January 17, 2006

 

CBOT Soy Outlook on Tuesday: Down 2-4 cents, e-CBOT, South American weather

 

 

Soybean futures on the Chicago Board of Trade are seen starting Tuesday's session on weak footing, extending the overnight theme amid bearish weather conditions in South America and a lack of supportive inputs.

 

In overnight electronic trade, March soybeans were 2 3/4 cents lower at US$5.73 3/4, March soymeal was US$0.50 lower at US$181.20 and March soyoil was 5 points higher at 21.72 cents per pound.

 

Beneficial weekend rains in Argentina and forecasts for precipitation to move into southern Brazil this week is expected to cast a bearish cloud over prices, as the market attempts to find a price level that will spur consumption of record nearby supplies, analysts said.

 

DTN Meteorlogix Weather Service said scattered showers and more moderate temperatures this week will ease stress to developing soybeans in Brazil's Rio Grande do Sul.

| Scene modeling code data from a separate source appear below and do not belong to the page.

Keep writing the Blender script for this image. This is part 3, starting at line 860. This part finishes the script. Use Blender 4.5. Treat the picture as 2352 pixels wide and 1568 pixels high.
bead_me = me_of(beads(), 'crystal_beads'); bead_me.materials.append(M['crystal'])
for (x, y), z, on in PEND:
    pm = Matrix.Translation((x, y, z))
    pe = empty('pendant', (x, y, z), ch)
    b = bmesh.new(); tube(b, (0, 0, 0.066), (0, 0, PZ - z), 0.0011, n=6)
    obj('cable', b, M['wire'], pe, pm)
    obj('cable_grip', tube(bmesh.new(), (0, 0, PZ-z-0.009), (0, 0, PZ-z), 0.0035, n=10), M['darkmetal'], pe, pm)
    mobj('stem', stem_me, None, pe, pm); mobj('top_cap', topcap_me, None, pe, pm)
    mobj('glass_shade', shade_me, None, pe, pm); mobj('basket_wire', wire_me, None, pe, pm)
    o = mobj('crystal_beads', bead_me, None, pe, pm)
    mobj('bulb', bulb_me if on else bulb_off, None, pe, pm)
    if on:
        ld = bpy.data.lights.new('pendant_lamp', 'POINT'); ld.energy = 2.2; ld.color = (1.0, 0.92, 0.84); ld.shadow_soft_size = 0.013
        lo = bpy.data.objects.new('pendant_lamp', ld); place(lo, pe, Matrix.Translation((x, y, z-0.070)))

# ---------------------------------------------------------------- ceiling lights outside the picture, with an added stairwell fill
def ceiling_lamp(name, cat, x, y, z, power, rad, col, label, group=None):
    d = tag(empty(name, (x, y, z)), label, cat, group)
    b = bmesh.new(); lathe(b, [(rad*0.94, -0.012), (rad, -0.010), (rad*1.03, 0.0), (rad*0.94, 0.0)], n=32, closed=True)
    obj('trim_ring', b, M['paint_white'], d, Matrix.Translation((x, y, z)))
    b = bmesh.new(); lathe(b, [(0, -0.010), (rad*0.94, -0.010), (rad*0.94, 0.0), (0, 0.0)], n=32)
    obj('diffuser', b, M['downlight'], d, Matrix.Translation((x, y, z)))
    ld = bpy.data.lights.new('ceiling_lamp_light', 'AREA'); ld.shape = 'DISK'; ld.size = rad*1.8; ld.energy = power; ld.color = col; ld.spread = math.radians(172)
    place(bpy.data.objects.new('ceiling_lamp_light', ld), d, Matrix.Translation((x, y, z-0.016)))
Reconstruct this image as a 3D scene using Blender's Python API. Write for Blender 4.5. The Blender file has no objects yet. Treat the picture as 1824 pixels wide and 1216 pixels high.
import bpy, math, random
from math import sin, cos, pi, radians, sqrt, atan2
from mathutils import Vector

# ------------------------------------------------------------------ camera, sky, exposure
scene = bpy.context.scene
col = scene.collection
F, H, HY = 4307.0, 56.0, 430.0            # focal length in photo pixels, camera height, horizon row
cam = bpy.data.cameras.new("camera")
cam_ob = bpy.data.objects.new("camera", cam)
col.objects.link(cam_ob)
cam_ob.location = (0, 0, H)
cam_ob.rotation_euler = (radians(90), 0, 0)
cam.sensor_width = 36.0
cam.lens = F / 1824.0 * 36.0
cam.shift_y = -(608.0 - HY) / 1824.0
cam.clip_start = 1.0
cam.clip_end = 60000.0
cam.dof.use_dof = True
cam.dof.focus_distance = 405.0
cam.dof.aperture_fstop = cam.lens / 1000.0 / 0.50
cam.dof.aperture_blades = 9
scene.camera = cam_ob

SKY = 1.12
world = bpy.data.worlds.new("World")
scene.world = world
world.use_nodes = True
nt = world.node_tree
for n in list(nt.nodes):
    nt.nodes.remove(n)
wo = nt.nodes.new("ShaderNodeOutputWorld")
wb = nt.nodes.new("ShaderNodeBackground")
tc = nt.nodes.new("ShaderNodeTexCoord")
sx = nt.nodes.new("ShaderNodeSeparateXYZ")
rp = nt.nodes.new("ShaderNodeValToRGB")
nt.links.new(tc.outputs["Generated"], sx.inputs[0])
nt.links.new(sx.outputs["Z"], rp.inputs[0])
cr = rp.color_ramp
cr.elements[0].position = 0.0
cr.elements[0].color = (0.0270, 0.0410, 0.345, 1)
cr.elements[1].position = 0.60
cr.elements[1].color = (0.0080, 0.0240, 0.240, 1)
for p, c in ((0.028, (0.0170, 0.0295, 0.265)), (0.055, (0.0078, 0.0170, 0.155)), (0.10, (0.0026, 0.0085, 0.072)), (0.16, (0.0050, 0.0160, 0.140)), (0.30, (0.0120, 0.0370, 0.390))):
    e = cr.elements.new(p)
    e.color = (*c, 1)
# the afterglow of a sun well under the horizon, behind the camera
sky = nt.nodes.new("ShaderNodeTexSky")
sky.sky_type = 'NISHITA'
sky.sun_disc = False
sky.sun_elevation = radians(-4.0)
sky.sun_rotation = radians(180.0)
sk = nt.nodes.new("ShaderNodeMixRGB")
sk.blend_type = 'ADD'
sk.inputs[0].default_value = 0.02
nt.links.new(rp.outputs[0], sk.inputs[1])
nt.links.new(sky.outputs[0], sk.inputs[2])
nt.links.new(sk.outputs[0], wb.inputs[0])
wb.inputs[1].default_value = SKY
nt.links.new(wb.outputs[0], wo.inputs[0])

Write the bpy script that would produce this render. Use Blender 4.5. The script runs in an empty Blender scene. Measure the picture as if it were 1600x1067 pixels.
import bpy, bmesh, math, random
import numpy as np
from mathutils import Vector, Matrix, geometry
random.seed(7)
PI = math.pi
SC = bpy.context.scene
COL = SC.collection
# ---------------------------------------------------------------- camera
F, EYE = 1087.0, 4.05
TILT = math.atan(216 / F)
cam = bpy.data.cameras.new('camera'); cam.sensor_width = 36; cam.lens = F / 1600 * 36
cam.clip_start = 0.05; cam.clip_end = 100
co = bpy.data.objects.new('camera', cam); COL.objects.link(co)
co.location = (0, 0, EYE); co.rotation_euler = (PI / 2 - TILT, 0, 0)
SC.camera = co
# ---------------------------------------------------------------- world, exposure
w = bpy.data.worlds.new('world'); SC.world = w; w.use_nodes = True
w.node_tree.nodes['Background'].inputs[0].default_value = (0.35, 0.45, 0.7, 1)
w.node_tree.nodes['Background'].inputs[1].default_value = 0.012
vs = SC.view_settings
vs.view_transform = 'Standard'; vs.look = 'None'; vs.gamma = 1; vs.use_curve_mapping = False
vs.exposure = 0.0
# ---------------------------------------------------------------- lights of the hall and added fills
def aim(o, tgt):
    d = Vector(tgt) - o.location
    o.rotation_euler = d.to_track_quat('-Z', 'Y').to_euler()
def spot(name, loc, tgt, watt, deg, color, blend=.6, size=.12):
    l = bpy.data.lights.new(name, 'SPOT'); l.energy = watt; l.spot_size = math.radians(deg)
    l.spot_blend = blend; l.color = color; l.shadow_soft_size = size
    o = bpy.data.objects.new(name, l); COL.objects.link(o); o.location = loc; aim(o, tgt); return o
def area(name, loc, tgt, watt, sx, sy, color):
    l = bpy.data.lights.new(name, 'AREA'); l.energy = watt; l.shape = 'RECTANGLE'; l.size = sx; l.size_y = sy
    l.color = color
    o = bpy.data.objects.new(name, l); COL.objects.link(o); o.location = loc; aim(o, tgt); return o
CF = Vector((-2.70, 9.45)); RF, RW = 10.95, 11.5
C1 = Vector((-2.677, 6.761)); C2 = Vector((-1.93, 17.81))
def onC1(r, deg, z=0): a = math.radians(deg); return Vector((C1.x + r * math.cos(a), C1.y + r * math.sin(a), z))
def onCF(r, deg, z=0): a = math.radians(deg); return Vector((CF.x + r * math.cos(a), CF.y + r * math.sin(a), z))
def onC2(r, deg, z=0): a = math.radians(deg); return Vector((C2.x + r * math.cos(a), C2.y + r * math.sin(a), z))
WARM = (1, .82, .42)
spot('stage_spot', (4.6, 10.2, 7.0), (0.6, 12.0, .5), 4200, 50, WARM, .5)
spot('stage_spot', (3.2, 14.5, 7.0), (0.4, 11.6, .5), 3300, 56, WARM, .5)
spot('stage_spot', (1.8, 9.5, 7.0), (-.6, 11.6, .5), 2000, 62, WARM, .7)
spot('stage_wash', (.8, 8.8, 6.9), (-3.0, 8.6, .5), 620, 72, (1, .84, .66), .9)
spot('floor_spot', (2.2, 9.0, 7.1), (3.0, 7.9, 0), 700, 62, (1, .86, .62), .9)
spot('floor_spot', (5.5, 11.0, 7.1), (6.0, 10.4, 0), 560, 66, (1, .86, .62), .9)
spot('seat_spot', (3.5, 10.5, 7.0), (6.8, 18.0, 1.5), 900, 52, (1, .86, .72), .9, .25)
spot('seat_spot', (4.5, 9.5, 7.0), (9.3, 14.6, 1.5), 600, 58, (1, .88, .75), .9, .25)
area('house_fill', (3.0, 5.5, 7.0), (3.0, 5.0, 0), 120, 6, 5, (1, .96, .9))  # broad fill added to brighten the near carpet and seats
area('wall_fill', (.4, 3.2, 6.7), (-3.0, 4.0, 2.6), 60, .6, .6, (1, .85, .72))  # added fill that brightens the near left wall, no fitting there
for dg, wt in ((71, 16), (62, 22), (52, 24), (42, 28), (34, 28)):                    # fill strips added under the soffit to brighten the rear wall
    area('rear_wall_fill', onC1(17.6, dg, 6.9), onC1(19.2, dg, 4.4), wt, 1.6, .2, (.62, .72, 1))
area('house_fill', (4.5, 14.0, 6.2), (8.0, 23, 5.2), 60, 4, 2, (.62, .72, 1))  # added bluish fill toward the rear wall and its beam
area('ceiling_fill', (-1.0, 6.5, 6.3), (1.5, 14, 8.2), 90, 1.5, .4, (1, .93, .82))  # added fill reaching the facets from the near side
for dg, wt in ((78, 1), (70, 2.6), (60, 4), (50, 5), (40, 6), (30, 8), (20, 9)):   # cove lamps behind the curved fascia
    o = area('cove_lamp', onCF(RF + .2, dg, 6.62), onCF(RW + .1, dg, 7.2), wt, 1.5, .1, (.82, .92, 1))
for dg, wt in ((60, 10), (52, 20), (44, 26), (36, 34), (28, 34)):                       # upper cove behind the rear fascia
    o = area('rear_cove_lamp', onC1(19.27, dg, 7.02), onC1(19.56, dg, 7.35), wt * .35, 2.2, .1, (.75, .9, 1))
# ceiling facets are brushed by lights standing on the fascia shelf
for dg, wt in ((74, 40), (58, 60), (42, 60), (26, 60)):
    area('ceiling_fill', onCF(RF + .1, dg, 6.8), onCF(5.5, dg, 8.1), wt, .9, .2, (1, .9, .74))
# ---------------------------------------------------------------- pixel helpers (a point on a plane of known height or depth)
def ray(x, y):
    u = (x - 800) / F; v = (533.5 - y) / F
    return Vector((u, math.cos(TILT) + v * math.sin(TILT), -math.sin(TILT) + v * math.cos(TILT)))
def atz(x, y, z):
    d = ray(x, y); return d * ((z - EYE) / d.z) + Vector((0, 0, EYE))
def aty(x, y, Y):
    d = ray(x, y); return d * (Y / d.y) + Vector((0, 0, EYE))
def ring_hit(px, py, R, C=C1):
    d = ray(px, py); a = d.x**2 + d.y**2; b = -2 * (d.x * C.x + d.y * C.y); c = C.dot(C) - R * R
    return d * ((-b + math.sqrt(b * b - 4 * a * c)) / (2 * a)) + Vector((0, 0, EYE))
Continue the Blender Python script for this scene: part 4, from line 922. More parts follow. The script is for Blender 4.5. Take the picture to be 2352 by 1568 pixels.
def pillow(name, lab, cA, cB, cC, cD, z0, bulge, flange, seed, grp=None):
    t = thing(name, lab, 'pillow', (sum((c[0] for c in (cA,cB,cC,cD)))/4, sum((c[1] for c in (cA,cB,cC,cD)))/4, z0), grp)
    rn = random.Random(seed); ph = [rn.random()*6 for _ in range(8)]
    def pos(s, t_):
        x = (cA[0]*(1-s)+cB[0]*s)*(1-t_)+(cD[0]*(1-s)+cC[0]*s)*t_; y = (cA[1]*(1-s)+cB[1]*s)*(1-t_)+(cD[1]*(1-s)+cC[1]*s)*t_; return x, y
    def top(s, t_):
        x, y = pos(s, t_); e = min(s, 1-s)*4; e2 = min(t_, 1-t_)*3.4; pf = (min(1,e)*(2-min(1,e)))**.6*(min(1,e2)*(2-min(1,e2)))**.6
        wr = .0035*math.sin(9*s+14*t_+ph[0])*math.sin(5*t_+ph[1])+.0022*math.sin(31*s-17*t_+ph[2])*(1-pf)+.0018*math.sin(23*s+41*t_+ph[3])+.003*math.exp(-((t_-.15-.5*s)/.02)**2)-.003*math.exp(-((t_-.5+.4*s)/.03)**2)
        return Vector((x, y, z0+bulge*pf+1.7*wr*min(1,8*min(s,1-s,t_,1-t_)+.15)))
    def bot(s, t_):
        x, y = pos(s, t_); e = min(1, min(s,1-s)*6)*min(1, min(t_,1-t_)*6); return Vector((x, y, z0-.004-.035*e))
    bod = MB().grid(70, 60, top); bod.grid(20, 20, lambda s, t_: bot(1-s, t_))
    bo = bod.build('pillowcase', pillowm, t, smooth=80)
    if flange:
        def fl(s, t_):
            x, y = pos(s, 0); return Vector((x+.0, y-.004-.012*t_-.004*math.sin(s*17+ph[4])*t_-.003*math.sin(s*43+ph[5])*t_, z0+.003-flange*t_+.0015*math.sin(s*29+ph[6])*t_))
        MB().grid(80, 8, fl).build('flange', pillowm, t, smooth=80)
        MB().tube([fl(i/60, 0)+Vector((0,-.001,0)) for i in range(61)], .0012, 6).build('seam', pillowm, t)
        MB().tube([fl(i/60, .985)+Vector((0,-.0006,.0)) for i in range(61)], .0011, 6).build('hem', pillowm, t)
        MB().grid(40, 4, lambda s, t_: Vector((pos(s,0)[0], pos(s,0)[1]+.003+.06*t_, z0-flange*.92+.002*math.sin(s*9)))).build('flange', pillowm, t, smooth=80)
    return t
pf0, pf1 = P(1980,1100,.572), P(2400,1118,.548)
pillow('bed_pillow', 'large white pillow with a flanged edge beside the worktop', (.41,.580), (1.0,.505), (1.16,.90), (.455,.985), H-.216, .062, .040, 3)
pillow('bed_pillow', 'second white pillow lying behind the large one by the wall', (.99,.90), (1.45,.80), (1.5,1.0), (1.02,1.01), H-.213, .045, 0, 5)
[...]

Above normal temperatures and mostly below normal rainfall in Parana and southern Mato Grosso will increase crop stress. Generally favorable conditions are expected for northern Mato Grosso.

 

In Argentina, weekend rainfall and cooler temperatures eased stress to corn and soybeans. However, it looks to be drier for most of the 7 day period with some warmer to hotter weather possible, Meteorlogix said.

 

Continued concerns over the spread of bird flu overseas and its impact of feed demand coupled with a bearishly construed December crush figure is seen aiding the lower tone.

 

Nevertheless, traders remain on guard for possible speculative buying to reemerge as index fund related interest has not followed fundamental principles in recent weeks, said a CBOT commission house broker.

 

Technical analysts said first resistance for March soybeans is seen at US$5.78 and then at US$5.83--the top of last week's downside price gap on the daily bar chart. First support is seen at US$5.69--last week's low--and then at US$5.65.

 

The National Oilseed Processors Association monthly crush for December was 142.245 million bushels, below average trade estimate at 145 million. The figure was at the low end of the range of estimates that span from 142 million to 147 million bushels. Soyoil stocks were pegged at 1.829 billion pounds, above the average trade estimate of 1.746 and above the range of estimates that span from 1.731 to 1.755 billion.

 

Meanwhile, Taiwan Sugar Corp. bought 20,000 metric tonnes of U.S.-origin corn and 15,000 tonnes of U.S.-origin soybeans from trading house Cargill in a tender concluded Tuesday, a Taipei trader said.

 

The Commodity Futures Trading Commission said Friday in its commitments of traders report that large speculative traders held net long futures and options positions totaling 12,527 lots in soybeans, 13,563 contracts in soymeal while holding a net short position of 5,648 lots in soyoil as of Jan. 10.

 

On tap for Monday, the U.S. Department of Agriculture is scheduled to release its weekly export inspections report at 10:00 a.m. CST (1600 GMT).

 

In overseas markets, China's Dalian Commodity Exchange soybean futures settled mixed Tuesday, with many investors continuing to shy away from the illiquid grains market to focus on volatile metals futures, traders said. The benchmark May 2006 soybean contract inched up RMB4 to RMB2,683/tonne, after trading between RMB2,665 and RMB2,698/tonne.

 

Crude palm oil futures on the Bursa Malaysia Derivatives ended marginally higher Tuesday after a choppy, uneventful day devoid of fresh market-moving leads. The benchmark April contract ended at MYR1,432 a metric tonne, up MYR1 from Monday, after moving between a low of MYR1,426/tonne and a high of MYR1,436/tonne.

 

Rotterdam soybeans and soymeal prices were flat to mixed, and European vegoils were flat to mixed.